Marshall is as astute an observer as there is, but he's wrong to imply that the Republicans strategy is to go for everything now. Their strategy is to keep pushing the boundaries of reason, of acceptable limits, to continue to push the center of gravity of our entire discourse further and further out to the extremes. They have now succeeded in making it sound like a reasonable position that the filibuster only be used in "extreme circumstances," a standard which, by implication, must mean more extreme than Priscilla Owen. In the meanwhile, they have succeeded over two decades in pushing the federal bench further to the right, a project that ultimately is not at all dependent on whether one or three judges get turned down. It's the totality of the project that matters to them, and they have just hamstrung the Democrats in invoking one of the few tools left to them to impede that project. And, they've done so while removing from the Democrats what, by all accounts, was likely to be an effective campaign issue in 2006.

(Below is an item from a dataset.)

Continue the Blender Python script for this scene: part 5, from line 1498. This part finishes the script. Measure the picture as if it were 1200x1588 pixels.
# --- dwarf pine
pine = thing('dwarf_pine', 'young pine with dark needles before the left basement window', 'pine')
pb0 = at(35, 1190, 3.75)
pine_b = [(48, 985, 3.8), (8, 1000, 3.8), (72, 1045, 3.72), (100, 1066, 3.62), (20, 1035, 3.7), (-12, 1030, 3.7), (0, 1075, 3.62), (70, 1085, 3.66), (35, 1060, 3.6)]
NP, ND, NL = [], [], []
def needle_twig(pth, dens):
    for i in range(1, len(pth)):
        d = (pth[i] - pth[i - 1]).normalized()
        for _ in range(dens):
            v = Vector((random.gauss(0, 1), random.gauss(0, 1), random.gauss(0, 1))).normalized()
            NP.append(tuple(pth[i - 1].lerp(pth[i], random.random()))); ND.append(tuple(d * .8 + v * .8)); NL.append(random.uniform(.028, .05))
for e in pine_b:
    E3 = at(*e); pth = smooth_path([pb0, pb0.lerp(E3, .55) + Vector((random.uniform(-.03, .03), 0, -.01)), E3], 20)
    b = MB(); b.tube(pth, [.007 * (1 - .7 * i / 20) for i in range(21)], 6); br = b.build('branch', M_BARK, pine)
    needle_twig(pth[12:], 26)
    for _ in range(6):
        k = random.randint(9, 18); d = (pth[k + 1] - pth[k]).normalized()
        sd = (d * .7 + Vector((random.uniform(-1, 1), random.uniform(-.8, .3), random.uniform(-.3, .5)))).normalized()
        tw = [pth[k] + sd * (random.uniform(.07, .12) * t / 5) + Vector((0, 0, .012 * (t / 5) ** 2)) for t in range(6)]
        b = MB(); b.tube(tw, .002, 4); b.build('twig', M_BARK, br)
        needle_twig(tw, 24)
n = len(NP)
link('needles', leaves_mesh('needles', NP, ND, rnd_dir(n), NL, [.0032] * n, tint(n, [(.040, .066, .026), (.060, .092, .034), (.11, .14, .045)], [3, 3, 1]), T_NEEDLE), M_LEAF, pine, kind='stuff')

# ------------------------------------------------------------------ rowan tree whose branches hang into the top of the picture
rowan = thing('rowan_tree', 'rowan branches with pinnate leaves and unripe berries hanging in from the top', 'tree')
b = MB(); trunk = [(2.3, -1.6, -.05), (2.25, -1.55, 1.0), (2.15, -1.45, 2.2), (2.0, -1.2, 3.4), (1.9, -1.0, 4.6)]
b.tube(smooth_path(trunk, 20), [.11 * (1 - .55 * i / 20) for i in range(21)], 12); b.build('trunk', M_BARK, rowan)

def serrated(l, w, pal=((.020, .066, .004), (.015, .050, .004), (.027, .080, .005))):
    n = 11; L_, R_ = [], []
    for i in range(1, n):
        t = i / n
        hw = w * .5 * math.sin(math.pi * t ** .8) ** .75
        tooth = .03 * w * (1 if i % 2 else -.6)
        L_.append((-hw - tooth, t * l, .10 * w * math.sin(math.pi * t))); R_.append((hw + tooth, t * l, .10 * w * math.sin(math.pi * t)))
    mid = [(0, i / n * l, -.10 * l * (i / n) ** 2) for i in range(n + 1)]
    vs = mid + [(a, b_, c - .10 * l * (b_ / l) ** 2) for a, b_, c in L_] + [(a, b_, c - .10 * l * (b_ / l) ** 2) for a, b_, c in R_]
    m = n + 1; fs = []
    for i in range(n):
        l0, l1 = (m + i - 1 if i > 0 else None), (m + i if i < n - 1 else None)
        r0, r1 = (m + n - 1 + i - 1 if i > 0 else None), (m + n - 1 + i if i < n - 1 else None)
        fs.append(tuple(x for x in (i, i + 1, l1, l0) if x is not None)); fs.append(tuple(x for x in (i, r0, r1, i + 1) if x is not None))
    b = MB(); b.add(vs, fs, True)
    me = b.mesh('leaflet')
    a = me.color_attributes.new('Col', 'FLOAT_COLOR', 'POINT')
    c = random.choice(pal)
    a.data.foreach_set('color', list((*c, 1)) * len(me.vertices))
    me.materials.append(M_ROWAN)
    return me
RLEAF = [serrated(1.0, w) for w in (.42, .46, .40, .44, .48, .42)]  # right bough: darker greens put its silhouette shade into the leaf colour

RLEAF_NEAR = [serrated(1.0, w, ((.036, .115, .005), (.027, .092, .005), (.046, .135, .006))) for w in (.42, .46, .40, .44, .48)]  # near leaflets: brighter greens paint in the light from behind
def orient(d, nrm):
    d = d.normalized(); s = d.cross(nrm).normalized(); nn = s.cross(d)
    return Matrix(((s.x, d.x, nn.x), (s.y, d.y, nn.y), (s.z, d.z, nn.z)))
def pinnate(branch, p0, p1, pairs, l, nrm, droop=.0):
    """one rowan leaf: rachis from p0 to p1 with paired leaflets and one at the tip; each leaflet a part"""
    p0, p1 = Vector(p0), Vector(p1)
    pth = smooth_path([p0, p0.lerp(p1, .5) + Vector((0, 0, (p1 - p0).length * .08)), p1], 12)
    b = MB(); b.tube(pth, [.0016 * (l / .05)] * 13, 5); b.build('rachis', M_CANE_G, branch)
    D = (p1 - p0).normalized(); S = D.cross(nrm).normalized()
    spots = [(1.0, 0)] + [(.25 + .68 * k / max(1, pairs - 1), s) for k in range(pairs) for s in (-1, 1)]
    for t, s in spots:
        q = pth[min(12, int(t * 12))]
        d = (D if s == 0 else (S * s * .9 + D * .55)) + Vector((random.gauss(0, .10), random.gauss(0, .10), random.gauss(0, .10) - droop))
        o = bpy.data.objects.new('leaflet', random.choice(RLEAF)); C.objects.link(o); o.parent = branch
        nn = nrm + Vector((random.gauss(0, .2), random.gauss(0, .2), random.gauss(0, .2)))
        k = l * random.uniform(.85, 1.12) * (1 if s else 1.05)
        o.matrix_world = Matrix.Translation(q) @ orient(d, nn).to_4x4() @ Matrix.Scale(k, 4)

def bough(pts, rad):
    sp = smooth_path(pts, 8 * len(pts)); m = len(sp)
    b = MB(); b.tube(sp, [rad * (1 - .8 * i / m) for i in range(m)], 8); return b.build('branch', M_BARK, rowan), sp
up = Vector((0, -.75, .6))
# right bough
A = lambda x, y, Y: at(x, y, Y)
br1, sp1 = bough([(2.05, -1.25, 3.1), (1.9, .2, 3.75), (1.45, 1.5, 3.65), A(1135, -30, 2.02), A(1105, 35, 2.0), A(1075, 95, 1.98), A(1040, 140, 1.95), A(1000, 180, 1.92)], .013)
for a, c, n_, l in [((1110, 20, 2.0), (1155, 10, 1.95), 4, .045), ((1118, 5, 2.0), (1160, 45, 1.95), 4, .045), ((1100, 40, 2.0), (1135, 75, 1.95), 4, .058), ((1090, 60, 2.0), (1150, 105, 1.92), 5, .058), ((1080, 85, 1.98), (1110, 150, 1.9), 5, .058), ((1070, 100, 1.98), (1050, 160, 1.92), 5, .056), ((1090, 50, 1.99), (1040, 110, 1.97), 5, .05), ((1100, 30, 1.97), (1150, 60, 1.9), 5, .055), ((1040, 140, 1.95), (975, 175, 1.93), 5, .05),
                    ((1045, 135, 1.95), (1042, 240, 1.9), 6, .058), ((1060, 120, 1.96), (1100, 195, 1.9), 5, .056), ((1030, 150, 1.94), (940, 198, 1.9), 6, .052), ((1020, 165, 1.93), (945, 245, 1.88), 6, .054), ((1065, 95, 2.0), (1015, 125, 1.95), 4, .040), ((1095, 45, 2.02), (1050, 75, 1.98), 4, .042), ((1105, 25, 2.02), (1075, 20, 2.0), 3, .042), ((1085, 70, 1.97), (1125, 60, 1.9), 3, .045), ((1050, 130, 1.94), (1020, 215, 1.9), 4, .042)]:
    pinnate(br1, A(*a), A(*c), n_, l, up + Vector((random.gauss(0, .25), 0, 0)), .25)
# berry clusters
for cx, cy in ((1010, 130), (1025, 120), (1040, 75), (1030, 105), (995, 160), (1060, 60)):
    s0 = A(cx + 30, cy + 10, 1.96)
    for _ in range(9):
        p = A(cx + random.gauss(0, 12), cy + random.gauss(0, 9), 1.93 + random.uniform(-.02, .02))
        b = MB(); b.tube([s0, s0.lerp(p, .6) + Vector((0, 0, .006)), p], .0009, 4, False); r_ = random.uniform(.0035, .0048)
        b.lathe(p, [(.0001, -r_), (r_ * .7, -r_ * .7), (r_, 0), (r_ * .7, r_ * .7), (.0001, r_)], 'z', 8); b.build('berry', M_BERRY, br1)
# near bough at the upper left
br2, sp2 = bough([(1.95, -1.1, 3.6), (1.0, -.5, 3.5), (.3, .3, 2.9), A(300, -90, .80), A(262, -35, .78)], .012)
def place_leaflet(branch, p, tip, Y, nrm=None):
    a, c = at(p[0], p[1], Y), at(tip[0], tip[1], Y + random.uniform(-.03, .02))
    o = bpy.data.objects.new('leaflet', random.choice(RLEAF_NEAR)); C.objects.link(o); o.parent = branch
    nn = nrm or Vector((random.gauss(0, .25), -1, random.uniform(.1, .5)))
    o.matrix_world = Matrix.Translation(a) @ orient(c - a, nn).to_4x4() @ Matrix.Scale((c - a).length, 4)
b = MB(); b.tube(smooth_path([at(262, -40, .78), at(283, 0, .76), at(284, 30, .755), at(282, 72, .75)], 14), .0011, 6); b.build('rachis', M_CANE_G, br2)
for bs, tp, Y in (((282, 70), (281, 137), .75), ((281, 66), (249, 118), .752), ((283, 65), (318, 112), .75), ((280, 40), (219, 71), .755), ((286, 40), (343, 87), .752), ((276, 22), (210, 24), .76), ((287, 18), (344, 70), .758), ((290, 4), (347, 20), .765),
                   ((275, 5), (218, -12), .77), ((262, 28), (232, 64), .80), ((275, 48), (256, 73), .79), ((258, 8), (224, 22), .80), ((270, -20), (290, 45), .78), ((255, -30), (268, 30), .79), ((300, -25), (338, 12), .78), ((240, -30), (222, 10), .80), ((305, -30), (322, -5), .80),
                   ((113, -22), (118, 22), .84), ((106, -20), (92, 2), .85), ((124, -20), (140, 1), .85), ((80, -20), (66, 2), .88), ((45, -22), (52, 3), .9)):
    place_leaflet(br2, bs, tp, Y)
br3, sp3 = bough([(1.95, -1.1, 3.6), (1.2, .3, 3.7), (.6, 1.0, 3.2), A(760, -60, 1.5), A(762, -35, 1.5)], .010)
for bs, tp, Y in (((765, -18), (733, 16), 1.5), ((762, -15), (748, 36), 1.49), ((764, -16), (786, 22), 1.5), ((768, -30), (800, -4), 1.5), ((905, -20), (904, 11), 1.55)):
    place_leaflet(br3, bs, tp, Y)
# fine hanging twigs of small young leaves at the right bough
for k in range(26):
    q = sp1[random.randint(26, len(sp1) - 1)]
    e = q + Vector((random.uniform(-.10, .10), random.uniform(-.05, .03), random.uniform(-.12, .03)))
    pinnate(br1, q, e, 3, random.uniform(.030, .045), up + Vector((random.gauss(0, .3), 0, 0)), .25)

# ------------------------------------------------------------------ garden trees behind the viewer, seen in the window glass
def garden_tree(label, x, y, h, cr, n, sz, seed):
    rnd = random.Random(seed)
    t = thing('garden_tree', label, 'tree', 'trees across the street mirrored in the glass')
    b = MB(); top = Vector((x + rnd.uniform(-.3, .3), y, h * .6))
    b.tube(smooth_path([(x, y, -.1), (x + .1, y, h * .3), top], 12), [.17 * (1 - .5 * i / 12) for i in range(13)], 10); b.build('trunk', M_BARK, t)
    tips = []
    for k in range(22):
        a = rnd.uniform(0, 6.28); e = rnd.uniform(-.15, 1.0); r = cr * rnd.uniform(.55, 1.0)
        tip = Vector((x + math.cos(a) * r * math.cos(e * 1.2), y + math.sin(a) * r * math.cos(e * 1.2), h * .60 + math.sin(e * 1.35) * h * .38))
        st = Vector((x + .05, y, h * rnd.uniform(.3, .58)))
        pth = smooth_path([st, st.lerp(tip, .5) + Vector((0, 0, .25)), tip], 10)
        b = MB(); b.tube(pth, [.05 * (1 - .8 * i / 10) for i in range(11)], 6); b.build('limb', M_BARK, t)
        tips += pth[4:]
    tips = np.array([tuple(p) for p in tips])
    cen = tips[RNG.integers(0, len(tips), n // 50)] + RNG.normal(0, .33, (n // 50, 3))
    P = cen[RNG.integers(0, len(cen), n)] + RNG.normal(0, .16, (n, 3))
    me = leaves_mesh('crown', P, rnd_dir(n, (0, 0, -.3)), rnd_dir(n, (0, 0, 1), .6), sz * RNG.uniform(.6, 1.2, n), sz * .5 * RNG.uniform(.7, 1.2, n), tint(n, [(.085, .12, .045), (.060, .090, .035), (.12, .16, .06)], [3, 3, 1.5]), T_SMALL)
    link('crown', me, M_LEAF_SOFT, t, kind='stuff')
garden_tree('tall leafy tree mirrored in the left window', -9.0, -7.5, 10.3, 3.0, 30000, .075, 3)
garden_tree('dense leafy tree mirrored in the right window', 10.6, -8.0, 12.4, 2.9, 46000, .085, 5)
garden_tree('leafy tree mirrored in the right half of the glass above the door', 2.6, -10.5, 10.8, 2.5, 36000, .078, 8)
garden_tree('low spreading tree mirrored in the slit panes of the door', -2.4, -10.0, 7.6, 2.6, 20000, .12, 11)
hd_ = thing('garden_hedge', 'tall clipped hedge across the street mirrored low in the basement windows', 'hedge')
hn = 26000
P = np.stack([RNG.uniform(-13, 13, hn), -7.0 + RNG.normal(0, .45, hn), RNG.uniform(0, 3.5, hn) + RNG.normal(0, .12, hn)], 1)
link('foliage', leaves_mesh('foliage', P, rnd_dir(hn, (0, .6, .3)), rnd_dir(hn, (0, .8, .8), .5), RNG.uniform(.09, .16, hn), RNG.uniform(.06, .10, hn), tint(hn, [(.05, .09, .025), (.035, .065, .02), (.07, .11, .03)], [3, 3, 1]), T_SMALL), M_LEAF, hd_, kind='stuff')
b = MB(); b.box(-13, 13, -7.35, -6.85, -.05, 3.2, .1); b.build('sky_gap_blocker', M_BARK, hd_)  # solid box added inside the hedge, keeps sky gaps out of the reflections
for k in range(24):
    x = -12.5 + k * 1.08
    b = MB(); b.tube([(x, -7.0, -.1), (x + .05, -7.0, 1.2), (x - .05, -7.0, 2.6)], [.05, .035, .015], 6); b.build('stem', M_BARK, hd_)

In fact, what the Democrats really did was to save Bill Frist and the rabid right from their own bad judgment in this whole process. As Grieve writes, "Susan Collins and other senators involved in the deal suggested Monday night that it was never really in doubt -- that too many senators were too afraid of what the nuclear option would bring. Democrats were afraid it would destroy the Senate's tradition as a "cooling saucer," the place where debate outruns passions and minority views can moderate majority desires. Republicans feared that they might someday live to reap what they sowed, and that in the meantime Democrats could make their lives difficult by using Senate rules to slow legislation in the Senate to an agonizingly difficult pace."

In other words, prior to the compromise, the Republicans had boxed themselves into a corner. The Democrats bailed them out.

This supposed defeat for Frist leaves three of Bush's most controversial nominees in position to get floor votes, leaves Democrats acknowledging that filibustering of judicial nominees requires something much greater than the fact that it's their very constitutional right to do so, and creates a standard, "extraordinary circumstances" that will likely prove indefinable and unenforceable. There was a real prospect of achieving political victory in this fight. Once again, the Democrats blew it. Once again, the Democrats sacrificed principle (their unqualified right to filibuster when they felt it warranted) for a tactical "victory" of no apparent lasting significance and gave the Republicans "moderate" cover for their ongoing transformation of the federal bench.